____ Material for the task

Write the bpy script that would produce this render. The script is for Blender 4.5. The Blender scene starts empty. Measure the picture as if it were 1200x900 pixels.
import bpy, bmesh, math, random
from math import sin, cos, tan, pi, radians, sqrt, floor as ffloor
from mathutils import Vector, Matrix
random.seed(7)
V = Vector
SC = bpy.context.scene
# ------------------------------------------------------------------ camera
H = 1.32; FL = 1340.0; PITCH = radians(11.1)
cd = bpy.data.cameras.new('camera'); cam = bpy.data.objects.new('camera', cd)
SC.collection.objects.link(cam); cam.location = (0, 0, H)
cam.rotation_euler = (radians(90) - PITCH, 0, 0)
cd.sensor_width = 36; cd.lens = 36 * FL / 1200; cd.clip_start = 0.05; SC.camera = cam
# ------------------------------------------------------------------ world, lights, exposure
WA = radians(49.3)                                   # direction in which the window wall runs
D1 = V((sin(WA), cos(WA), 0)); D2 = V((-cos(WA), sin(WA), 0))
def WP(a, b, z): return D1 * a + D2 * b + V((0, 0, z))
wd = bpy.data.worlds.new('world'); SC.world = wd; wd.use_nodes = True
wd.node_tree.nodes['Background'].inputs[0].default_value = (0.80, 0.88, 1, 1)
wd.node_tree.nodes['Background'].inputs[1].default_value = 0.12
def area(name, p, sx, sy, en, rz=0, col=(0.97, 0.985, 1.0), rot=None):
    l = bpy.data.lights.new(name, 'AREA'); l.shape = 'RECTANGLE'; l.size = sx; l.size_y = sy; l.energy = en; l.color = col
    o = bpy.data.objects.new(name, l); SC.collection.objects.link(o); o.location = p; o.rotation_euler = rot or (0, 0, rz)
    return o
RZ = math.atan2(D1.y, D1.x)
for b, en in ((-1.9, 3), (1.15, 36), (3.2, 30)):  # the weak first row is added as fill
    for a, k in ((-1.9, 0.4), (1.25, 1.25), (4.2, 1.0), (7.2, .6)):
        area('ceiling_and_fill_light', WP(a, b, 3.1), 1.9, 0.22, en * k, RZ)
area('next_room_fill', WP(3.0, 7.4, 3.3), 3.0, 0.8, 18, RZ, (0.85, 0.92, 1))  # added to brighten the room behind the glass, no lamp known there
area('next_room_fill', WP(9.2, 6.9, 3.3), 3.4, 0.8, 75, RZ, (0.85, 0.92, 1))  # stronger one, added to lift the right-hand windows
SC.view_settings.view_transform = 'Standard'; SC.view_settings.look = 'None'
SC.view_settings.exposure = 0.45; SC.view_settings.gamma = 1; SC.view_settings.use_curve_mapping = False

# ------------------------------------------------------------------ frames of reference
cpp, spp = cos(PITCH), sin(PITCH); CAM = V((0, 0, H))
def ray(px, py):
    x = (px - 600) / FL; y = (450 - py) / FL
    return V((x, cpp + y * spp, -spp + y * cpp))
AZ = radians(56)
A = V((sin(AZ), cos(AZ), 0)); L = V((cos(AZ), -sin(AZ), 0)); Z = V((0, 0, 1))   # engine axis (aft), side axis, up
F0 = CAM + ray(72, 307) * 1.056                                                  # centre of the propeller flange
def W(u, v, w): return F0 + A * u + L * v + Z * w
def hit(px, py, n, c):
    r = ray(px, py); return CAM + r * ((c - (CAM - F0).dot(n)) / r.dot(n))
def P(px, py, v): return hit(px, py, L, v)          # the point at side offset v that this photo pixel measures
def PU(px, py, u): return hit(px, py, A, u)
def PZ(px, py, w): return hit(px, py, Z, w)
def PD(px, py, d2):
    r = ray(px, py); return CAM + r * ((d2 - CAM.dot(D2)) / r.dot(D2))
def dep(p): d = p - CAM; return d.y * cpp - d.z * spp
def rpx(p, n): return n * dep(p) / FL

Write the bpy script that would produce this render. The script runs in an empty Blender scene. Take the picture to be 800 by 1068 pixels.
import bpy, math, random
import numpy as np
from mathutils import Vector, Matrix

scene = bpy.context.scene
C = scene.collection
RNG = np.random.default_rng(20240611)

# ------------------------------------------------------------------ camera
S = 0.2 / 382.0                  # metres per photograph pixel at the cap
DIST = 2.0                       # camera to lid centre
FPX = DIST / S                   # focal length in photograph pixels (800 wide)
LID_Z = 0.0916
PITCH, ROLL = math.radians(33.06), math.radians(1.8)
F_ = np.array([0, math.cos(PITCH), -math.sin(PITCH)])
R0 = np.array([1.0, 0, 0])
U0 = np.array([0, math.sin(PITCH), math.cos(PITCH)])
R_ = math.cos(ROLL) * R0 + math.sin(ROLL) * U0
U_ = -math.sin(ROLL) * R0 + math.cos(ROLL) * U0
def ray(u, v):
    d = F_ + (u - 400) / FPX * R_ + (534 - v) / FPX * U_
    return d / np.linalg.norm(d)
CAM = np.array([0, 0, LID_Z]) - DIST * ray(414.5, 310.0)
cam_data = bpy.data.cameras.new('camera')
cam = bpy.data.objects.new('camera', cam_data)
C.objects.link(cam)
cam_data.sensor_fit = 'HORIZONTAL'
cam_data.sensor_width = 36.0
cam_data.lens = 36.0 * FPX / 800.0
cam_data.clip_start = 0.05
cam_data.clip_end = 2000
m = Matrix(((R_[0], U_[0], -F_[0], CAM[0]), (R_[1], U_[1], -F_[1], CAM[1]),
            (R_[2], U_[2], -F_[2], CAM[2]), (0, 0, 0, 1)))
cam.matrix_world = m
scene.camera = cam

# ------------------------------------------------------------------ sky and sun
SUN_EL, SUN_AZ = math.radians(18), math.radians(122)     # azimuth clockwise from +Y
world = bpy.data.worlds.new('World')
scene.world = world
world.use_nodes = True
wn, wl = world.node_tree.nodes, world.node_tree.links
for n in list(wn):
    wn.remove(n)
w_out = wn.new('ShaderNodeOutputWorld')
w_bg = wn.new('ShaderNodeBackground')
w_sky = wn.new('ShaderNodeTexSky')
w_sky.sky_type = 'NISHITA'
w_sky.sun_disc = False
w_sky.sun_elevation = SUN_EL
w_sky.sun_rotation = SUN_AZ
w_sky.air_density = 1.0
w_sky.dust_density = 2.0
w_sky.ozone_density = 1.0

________

Extract the lines from the line with "by 1068 pixels." through the line with "RNG = np.random.default_rng(20240611)". Keep both of those lines, copy everything exactly, and add nothing.

Write the bpy script that would produce this render. The script runs in an empty Blender scene. Take the picture to be 800 by 1068 pixels.
import bpy, math, random
import numpy as np
from mathutils import Vector, Matrix

scene = bpy.context.scene
C = scene.collection
RNG = np.random.default_rng(20240611)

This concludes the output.